Change. Deeper. Smarter.


Shift: Is it the wrong question?

Posted 27 August, 2015 · Add Comment

By Pete Burden @PeteBurden. First published at https://www.linkedin.com/pulse/why-arent-organisations-shifting-pete-burden

Pete Burden

Why aren’t organisations shifting?

There’s an interesting-looking unconference next week (21 July 15) in London. The question that is being floated is “Why aren’t organisations shifting? For all the talk of a deep shift required in our organisations, why is very little actually transforming?”

It’s a great question. But I think it may also be the wrong question.

I don’t really believe in organisations, so I’d rather talk about people. And I can only really speak about my own experience, not that of other people.

So let me reframe the question: “Why aren’t I shifting faster than I am?”

Personally, I have done a lot of heart searching over the years about better ways to do business, better ways for organisations to run. I have also been involved in many practical experiments, trying to test new ways to work together, and to do all the other important things businesses need to do.

But clearly I haven’t done enough. And I haven’t done it fast enough, or well enough.

In doing these experiments I have often come up against difficulties. It isn’t easy trying to navigate through issues like making people redundant in a progressive, transparent culture.

Sometimes I have faced up to these difficulties, and fought to find a way through.

Other times I admit I have compromised, and fudged it.

And other times I have given up completely, and walked away; the only positive was that I lived to fight another day.

I can’t say I am proud of the progress, overall. It is true, I haven’t done enough.

And it would be easy to dive into blame and self-recrimination for my lack of progress.

But let me add in a little compassion.

I think I am one of the people who is trying to challenge the dominant discourse about business, management and leadership.

There are many reasons for resisting that change, for wanting to slow it down. One that may be overlooked is that I also have things to lose by this change.

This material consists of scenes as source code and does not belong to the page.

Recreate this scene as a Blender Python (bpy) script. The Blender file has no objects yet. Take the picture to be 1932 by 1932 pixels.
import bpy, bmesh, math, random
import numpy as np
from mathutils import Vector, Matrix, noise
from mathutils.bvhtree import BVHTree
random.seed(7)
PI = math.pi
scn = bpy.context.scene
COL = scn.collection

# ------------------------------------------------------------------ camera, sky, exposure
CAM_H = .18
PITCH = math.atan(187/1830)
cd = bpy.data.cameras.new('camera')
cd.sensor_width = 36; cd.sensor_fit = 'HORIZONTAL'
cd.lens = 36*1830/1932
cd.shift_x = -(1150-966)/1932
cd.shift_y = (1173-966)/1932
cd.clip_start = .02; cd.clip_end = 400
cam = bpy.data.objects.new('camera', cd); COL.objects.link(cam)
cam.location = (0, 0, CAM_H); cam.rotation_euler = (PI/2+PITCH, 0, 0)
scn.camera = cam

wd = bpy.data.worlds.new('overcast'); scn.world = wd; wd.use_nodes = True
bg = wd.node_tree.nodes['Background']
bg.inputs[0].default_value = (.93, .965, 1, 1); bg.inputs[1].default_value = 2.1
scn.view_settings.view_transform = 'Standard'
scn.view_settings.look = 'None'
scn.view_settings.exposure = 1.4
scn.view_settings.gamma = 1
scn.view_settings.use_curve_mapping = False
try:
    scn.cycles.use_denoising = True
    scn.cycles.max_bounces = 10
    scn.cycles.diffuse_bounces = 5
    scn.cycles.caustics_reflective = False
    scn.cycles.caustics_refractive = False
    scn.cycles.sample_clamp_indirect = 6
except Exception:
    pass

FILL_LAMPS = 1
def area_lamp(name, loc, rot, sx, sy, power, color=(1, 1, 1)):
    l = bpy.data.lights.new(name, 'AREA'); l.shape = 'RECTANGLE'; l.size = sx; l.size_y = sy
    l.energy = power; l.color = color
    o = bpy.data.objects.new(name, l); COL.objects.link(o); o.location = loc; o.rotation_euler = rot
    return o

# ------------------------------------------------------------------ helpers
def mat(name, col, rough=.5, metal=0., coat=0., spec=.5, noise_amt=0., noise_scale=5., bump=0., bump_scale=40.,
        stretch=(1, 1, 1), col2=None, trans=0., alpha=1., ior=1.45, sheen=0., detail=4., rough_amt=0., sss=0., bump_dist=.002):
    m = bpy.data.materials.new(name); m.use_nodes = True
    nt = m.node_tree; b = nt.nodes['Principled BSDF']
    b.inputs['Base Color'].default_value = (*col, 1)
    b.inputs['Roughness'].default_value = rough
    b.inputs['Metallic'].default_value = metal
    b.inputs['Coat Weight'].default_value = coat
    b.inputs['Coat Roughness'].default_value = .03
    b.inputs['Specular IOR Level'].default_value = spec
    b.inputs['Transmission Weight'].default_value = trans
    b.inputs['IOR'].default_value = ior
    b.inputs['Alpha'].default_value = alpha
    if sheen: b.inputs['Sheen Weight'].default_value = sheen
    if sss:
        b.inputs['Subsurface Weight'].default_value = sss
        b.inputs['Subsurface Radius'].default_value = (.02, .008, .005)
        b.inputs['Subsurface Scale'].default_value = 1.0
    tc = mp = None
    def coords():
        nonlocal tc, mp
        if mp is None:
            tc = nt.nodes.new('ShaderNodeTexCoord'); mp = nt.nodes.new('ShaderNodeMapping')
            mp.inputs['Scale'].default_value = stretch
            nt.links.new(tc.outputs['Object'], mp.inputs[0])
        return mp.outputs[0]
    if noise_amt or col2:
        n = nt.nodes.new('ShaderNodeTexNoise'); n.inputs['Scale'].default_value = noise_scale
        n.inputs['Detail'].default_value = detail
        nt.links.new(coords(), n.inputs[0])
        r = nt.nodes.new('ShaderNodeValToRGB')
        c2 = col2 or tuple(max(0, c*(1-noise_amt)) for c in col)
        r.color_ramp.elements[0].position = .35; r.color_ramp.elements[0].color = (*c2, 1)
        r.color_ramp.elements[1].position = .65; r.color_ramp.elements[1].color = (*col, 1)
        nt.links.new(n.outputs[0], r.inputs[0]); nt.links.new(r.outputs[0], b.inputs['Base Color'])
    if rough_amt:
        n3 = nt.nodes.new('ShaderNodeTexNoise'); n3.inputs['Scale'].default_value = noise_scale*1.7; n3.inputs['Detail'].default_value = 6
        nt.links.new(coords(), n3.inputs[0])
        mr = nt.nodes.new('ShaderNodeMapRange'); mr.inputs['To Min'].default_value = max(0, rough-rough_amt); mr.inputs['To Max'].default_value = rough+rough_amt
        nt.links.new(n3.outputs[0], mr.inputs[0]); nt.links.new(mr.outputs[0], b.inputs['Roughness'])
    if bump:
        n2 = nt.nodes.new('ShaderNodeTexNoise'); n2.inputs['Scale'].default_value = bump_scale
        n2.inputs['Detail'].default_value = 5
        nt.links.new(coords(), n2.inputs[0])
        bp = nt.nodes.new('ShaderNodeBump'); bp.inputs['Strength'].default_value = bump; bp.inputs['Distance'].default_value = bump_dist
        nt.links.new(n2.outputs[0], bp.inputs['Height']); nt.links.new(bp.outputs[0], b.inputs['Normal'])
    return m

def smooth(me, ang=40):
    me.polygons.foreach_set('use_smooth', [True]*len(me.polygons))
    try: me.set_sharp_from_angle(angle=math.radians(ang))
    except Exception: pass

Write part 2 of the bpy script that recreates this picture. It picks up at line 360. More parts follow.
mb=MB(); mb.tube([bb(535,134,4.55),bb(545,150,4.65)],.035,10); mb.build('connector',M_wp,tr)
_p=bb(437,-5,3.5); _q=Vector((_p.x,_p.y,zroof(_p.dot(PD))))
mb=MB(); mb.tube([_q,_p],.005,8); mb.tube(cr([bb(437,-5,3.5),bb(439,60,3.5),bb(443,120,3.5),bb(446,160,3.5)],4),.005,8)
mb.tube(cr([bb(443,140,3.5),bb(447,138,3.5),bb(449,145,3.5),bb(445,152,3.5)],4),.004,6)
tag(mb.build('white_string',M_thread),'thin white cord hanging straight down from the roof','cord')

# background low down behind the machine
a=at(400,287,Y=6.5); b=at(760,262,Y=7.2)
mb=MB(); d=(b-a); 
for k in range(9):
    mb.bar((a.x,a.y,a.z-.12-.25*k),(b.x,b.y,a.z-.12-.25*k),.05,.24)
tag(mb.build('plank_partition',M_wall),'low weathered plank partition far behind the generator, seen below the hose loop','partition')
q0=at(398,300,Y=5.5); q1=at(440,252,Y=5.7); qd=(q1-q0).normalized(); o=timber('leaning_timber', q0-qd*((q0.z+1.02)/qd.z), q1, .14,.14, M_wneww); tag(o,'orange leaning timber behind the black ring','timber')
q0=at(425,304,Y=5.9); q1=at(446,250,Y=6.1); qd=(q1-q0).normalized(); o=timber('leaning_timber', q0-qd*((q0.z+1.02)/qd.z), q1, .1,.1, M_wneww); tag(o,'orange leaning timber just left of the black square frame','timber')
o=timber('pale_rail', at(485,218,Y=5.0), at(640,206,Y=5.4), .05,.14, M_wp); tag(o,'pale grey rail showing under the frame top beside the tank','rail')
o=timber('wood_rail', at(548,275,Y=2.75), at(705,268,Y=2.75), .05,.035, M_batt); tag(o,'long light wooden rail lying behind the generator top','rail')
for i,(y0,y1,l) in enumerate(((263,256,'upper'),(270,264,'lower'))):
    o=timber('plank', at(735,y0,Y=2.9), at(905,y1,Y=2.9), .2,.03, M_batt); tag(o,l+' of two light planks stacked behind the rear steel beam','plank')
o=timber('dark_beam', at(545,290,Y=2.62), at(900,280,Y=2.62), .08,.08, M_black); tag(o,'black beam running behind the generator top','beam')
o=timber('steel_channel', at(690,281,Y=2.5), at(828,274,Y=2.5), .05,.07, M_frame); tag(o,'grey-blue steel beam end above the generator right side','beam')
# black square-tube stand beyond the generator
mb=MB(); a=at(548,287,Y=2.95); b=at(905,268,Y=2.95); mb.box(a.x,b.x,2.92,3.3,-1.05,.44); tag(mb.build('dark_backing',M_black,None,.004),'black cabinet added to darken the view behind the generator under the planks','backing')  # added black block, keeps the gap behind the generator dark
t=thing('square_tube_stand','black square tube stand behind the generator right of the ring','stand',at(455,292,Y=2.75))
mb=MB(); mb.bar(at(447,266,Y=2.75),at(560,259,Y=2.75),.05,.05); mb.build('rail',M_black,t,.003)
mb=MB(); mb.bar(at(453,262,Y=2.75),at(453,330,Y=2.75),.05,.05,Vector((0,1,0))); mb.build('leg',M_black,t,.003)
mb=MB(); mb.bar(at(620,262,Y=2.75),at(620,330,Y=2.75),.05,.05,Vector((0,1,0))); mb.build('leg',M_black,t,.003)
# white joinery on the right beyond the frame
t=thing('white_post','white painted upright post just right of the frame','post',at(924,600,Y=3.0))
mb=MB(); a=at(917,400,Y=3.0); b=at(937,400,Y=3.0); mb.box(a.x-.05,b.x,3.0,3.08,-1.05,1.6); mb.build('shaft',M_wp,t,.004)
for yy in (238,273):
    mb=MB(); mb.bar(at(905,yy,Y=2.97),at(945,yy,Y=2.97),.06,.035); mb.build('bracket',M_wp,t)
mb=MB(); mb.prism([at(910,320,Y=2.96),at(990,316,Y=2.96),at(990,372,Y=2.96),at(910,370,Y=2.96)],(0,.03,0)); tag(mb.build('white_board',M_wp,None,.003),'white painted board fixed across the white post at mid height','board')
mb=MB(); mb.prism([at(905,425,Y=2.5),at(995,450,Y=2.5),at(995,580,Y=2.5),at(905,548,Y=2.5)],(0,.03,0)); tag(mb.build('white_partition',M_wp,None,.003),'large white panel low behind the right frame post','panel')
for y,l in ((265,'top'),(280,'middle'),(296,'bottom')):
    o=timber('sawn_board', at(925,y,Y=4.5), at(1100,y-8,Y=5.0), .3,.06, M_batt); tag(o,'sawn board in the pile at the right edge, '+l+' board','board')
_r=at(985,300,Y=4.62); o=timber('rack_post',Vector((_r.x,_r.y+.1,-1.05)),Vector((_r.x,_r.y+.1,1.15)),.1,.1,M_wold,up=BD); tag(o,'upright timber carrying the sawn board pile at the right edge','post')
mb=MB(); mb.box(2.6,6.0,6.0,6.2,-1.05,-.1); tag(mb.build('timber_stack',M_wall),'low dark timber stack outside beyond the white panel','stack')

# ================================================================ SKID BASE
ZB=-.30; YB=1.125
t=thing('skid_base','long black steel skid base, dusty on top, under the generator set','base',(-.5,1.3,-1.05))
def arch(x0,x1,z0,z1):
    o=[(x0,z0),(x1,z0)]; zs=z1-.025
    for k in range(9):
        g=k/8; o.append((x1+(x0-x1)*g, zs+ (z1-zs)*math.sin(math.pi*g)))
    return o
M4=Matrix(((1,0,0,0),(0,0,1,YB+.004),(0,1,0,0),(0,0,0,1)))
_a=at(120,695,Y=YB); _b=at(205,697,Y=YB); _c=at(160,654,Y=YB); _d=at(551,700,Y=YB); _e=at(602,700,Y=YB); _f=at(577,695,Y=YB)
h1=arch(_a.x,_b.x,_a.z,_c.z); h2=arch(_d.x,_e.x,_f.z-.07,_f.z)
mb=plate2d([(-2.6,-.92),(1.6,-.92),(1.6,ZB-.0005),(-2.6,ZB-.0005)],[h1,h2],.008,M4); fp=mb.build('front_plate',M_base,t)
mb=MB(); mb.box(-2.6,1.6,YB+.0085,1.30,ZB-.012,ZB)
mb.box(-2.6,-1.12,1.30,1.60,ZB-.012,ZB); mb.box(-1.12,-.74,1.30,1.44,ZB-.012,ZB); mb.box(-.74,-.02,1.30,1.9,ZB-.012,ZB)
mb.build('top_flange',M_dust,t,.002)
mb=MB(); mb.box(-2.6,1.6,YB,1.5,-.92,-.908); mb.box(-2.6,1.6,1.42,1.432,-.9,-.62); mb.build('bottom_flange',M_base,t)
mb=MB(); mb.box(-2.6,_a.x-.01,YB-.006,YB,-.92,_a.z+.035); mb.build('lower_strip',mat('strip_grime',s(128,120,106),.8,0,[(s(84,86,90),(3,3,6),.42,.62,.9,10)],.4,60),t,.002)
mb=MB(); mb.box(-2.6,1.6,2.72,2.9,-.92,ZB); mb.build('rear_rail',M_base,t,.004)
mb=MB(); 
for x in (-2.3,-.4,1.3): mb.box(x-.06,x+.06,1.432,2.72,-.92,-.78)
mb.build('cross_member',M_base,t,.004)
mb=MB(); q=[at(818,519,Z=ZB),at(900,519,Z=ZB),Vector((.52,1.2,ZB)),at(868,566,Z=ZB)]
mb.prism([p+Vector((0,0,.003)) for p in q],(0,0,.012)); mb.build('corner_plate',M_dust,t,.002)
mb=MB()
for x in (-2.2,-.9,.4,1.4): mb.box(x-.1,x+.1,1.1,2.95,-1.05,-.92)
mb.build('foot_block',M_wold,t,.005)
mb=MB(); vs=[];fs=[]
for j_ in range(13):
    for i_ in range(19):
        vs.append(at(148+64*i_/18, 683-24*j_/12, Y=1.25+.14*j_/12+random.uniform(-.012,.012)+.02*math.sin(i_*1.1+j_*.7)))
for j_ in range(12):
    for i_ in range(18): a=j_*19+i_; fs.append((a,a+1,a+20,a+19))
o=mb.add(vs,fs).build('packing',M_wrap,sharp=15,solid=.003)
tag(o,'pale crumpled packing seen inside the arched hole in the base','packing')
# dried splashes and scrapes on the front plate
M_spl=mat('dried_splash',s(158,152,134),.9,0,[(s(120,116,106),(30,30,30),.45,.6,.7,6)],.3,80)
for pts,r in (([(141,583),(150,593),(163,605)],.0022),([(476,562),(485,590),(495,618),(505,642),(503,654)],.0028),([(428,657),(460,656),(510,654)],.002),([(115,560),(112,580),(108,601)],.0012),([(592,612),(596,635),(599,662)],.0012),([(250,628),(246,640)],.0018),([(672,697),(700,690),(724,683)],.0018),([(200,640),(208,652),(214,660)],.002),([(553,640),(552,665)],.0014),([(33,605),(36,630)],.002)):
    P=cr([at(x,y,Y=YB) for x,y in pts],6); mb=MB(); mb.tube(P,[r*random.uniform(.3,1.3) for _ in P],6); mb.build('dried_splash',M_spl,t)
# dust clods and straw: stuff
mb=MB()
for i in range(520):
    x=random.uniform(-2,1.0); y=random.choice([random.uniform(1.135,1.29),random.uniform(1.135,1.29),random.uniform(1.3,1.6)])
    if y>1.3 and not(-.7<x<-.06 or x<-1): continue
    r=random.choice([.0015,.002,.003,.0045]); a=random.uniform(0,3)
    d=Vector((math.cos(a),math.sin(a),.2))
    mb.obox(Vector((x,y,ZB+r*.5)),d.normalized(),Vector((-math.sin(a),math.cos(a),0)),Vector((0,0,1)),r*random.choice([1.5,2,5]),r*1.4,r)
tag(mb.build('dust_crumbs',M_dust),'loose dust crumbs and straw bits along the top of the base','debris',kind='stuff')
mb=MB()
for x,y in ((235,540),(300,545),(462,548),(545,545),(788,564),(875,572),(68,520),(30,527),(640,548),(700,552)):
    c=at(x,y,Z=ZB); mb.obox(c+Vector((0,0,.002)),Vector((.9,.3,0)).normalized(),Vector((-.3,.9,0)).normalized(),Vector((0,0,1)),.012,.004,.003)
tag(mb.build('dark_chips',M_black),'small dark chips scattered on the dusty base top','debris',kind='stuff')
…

  • I live in a rich country, and my lifestyle is enabled by, and has been built upon, the very style of business, management and leadership I seek to challenge.
  • The traditional approach surrounds me, and it is much of what I see and know. Like many people, I fear the unknown.
  • I am afraid I will lose out emotionally too, if business, management, leadership, organisations and even the whole ‘system’ changes. Because I fear loss, and change. Is there guilt too?

I don’t think I am that different from many of the people who will be at the unconference on Tuesday. By no means all, but many of us will have something to lose as well as something to gain by that change.

Without compassion things get worse. Blame freezes us. Development slows.

By contrast, I know that when I am kind to myself I adjust faster and better than when I am cruel or harsh.

We are many parts, and the most useful thing I think we can do is recognise those parts, and integrate them in ourselves. In doing so we realise that what we find ugly or difficult or ‘a failure’ in others is only really a reflection of ourselves.

So I hope on Tuesday there’ll be a lot of compassion for others, and for ourselves.

To err is human. And it is only through compassion for our mistakes – perhaps including not shifting fast enough, or even at all ‒ that we eventually learn, and grow, and change.